§ **STATED PROBLEM**:
Your task is to quote exactly the run of lines that starts at the line containing "Model this scene in Blender" and ends at the line containing "COL = sc.collection", including both.

§ **RECORDS FOR PROCESSING**:

******

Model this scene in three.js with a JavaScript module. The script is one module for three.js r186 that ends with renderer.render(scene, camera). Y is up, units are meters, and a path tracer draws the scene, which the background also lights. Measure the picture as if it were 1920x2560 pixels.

******

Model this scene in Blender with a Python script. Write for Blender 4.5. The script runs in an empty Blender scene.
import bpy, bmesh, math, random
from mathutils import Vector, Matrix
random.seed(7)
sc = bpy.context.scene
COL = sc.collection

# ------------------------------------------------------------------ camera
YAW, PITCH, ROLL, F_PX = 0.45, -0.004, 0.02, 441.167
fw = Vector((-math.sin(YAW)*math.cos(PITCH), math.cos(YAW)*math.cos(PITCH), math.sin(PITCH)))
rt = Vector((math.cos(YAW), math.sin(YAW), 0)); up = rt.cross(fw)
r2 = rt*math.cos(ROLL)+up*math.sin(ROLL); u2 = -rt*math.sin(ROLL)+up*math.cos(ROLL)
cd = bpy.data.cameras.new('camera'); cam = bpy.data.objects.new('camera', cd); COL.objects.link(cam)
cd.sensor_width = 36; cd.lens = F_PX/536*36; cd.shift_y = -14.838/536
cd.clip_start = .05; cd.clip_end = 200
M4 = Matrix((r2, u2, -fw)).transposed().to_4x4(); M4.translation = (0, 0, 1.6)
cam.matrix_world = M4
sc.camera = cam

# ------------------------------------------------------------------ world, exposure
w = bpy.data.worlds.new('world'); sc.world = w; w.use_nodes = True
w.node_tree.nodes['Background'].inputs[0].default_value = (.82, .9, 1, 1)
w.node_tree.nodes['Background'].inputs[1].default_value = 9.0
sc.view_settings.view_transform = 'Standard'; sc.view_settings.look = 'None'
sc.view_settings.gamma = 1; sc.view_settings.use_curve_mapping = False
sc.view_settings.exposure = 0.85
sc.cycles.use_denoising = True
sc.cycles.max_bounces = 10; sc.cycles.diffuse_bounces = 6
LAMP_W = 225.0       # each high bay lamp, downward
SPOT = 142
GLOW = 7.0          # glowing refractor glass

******

§ **ANSWER TO THIS EXERCISE**:
Model this scene in Blender with a Python script. Write for Blender 4.5. The script runs in an empty Blender scene.
import bpy, bmesh, math, random
from mathutils import Vector, Matrix
random.seed(7)
sc = bpy.context.scene
COL = sc.collection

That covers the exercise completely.